▶ Objective
Don't include pictures. Quote the lines below from the first through the line that contains "PI = math.pi".

▶ Given data

☆ ☆ ☆ ☆ ☆

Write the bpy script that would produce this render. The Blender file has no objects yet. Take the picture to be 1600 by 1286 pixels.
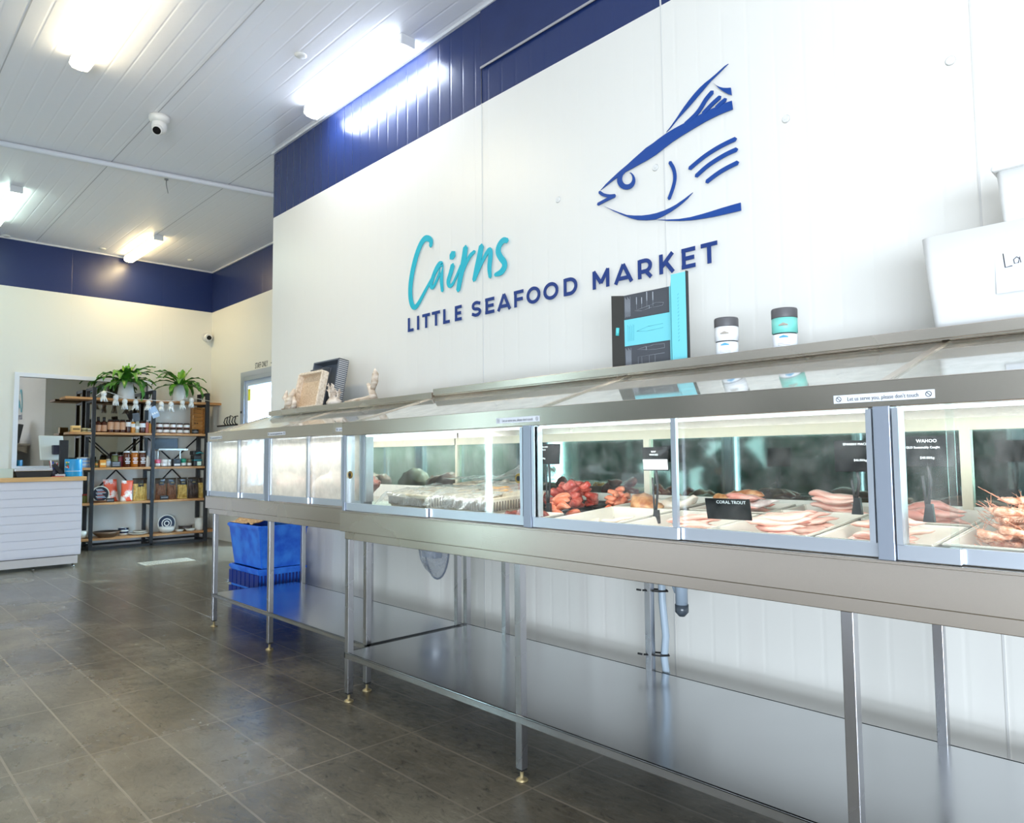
import bpy, bmesh, math, random
import numpy as np
from mathutils import Vector, Matrix, noise
from mathutils.geometry import tessellate_polygon
random.seed(7)
SC = bpy.context.scene
COL = SC.collection
PI = math.pi

# ------------------------------------------------------------------ camera
FPX, YAW, PIT, ROL, CH = 1114.0, math.radians(46.17), math.radians(3.68), math.radians(-0.505), 1.21
_F = Vector((-math.sin(YAW)*math.cos(PIT), math.cos(YAW)*math.cos(PIT), math.sin(PIT)))
_R0 = Vector((math.cos(YAW), math.sin(YAW), 0)); _U0 = _R0.cross(_F)
_R = _R0*math.cos(ROL)+_U0*math.sin(ROL); _U = -_R0*math.sin(ROL)+_U0*math.cos(ROL)
cam_d = bpy.data.cameras.new('camera'); cam = bpy.data.objects.new('camera', cam_d); COL.objects.link(cam)
cam.matrix_world = Matrix(((_R.x, _U.x, -_F.x, 0), (_R.y, _U.y, -_F.y, 0), (_R.z, _U.z, -_F.z, CH), (0, 0, 0, 1)))
cam_d.sensor_fit = 'HORIZONTAL'; cam_d.sensor_width = 36; cam_d.lens = FPX*36/1600
cam_d.clip_start = 0.05; cam_d.clip_end = 200
SC.camera = cam

def at(u, v, ax, val):
    "point of the place seen at photo position (u, v) that lies on the plane ax = val"
    d = _F + _R*((u-800)/FPX) - _U*((v-643)/FPX)
    i = 'xyz'.index(ax); o = (0, 0, CH)
    return Vector(o) + d*((val-o[i])/d[i])

# ------------------------------------------------------------------ view, world and daylight
SC.view_settings.view_transform = 'Standard'; SC.view_settings.look = 'None'
SC.view_settings.exposure = 0.62; SC.view_settings.gamma = 1.0
SC.view_settings.use_curve_mapping = False
SC.cycles.use_denoising = True
try: SC.cycles.denoiser = 'OPENIMAGEDENOISE'
except Exception: pass
SC.cycles.max_bounces = 10; SC.cycles.transparent_max_bounces = 16; SC.cycles.glossy_bounces = 5
SC.cycles.diffuse_bounces = 4; SC.cycles.caustics_reflective = False; SC.cycles.caustics_refractive = False
SC.cycles.sample_clamp_indirect = 6.0
W = bpy.data.worlds.new('sky'); SC.world = W; W.use_nodes = True
W.node_tree.nodes['Background'].inputs[0].default_value = (0.80, 0.90, 1.0, 1)
W.node_tree.nodes['Background'].inputs[1].default_value = 1.6

def area(name, loc, rot, sx, sy, power, col):
    l = bpy.data.lights.new(name, 'AREA'); l.shape = 'RECTANGLE'; l.size = sx; l.size_y = sy
    l.energy = power; l.color = col
    o = bpy.data.objects.new(name, l); COL.objects.link(o); o.location = loc; o.rotation_euler = rot
    return o
# daylight entering through the shop front behind the viewer, plus an added low fill
area('daylight_shopfront', (2.9, -2.95, 0.78), (math.radians(96), 0, math.radians(22)), 4.4, 1.45, 400, (0.77, 0.88, 1.0))
area('low_fill_strip', (-3.4, -2.95, .27), (math.radians(93), 0, 0), 7.2, .46, 11, (0.80, 0.88, 1.0))  # added strip light near the floor, lifts the apron and the wall beneath
area('daylight_doorway', (-7.55, -2.95, 1.5), (PI/2, 0, 0), .14, 2.7, 26, (0.66, 0.95, 1.0))

# ------------------------------------------------------------------ materials
MATS = {}
def newmat(name):
    m = bpy.data.materials.new(name); m.use_nodes = True
    nt = m.node_tree; b = nt.nodes['Principled BSDF']
    return m, nt, b
def rgb(c):
    "sRGB 0-255 to linear"
    return tuple(((x/255)/12.92 if x/255 <= 0.04045 else ((x/255+0.055)/1.055)**2.4) for x in c)+(1,)
def mat(name, c, rough=0.5, metal=0.0, spec=0.5, emit=0, ecol=None, trans=0, ior=1.45, coat=0, sss=0):
    if name in MATS: return MATS[name]
    m, nt, b = newmat(name)
    b.inputs['Base Color'].default_value = rgb(c); b.inputs['Roughness'].default_value = rough
    b.inputs['Metallic'].default_value = metal; b.inputs['Specular IOR Level'].default_value = spec
    if emit: b.inputs['Emission Strength'].default_value = emit; b.inputs['Emission Color'].default_value = rgb(ecol or c)
    if trans: b.inputs['Transmission Weight'].default_value = trans; b.inputs['IOR'].default_value = ior
    if coat: b.inputs['Coat Weight'].default_value = coat; b.inputs['Coat Roughness'].default_value = 0.08
    if sss: b.inputs['Subsurface Weight'].default_value = sss; b.inputs['Subsurface Radius'].default_value = (0.01, 0.005, 0.003)
    MATS[name] = m
    return m
def N(nt, t, **kw):
    n = nt.nodes.new(t)
    for k, v in kw.items():
        if k.startswith('i_'):
            key = k[2:]; key = int(key) if key.isdigit() else key.replace('_', ' ')
            n.inputs[key].default_value = v
        else: setattr(n, k, v)
    return n
def ramp(nt, stops):
    r = nt.nodes.new('ShaderNodeValToRGB'); e = r.color_ramp.elements
    while len(e) < len(stops): e.new(0.5)
    for el, (p, c) in zip(e, stops):
        el.position = p; el.color = c if len(c) == 4 else tuple(c)+(1,)
    return r
def g(v): return (v, v, v, 1)
def noisy(name, c1, c2, scale=8, rough=(0.4, 0.6), bump=0.0, stretch=(1, 1, 1), metal=0, detail=4, spec=0.5, lo=0.35, hi=0.65, sss=0, coat=0):
    if name in MATS: return MATS[name]
    m, nt, b = newmat(name); L = nt.links.new
    tc = N(nt, 'ShaderNodeTexCoord'); mp = N(nt, 'ShaderNodeMapping'); mp.inputs['Scale'].default_value = stretch
    nz = N(nt, 'ShaderNodeTexNoise', i_Scale=scale, i_Detail=detail)
    L(tc.outputs['Object'], mp.inputs[0]); L(mp.outputs[0], nz.inputs['Vector'])
    r = ramp(nt, [(lo, rgb(c1)), (hi, rgb(c2))]); L(nz.outputs['Fac'], r.inputs[0]); L(r.outputs[0], b.inputs['Base Color'])
    rr = N(nt, 'ShaderNodeMapRange'); rr.inputs['To Min'].default_value = rough[0]; rr.inputs['To Max'].default_value = rough[1]
    L(nz.outputs['Fac'], rr.inputs['Value']); L(rr.outputs[0], b.inputs['Roughness'])
    b.inputs['Metallic'].default_value = metal; b.inputs['Specular IOR Level'].default_value = spec
    if sss: b.inputs['Subsurface Weight'].default_value = sss; b.inputs['Subsurface Radius'].default_value = (0.01, 0.004, 0.003)
    if coat: b.inputs['Coat Weight'].default_value = coat; b.inputs['Coat Roughness'].default_value = 0.1
    if bump:
        bp = N(nt, 'ShaderNodeBump'); bp.inputs['Strength'].default_value = bump; bp.inputs['Distance'].default_value = 0.01
        L(nz.outputs['Fac'], bp.inputs['Height']); L(bp.outputs[0], b.inputs['Normal'])
    MATS[name] = m
    return m

def ribbed(name, c, axis, period, rough, strength=0.4, spec=0.5, width=0.12):
    "painted insulated panel with shallow grooves at a regular pitch along one axis"
    m, nt, b = newmat(name); L = nt.links.new
    geo = N(nt, 'ShaderNodeNewGeometry'); sx = N(nt, 'ShaderNodeSeparateXYZ'); L(geo.outputs['Position'], sx.inputs[0])
    pp = N(nt, 'ShaderNodeMath', operation='PINGPONG'); L(sx.outputs['XYZ'.index(axis)], pp.inputs[0]); pp.inputs[1].default_value = period/2
    mr = N(nt, 'ShaderNodeMapRange', interpolation_type='SMOOTHSTEP'); L(pp.outputs[0], mr.inputs['Value'])
    mr.inputs['From Min'].default_value = 0; mr.inputs['From Max'].default_value = period*width
    bp = N(nt, 'ShaderNodeBump'); bp.inputs['Strength'].default_value = strength; bp.inputs['Distance'].default_value = 0.004
    nz = N(nt, 'ShaderNodeTexNoise', i_Scale=14.0, i_Detail=3.0); L(geo.outputs['Position'], nz.inputs['Vector'])
    ad = N(nt, 'ShaderNodeMath', operation='MULTIPLY_ADD'); L(nz.outputs['Fac'], ad.inputs[0]); ad.inputs[1].default_value = 0.5; L(mr.outputs[0], ad.inputs[2])
    L(ad.outputs[0], bp.inputs['Height']); L(bp.outputs[0], b.inputs['Normal'])
    b.inputs['Base Color'].default_value = rgb(c); b.inputs['Roughness'].default_value = rough; b.inputs['Specular IOR Level'].default_value = spec
    MATS[name] = m
    return m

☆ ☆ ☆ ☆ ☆

▶ Output for this task
Write the bpy script that would produce this render. The Blender file has no objects yet. Take the picture to be 1600 by 1286 pixels.
import bpy, bmesh, math, random
import numpy as np
from mathutils import Vector, Matrix, noise
from mathutils.geometry import tessellate_polygon
random.seed(7)
SC = bpy.context.scene
COL = SC.collection
PI = math.pi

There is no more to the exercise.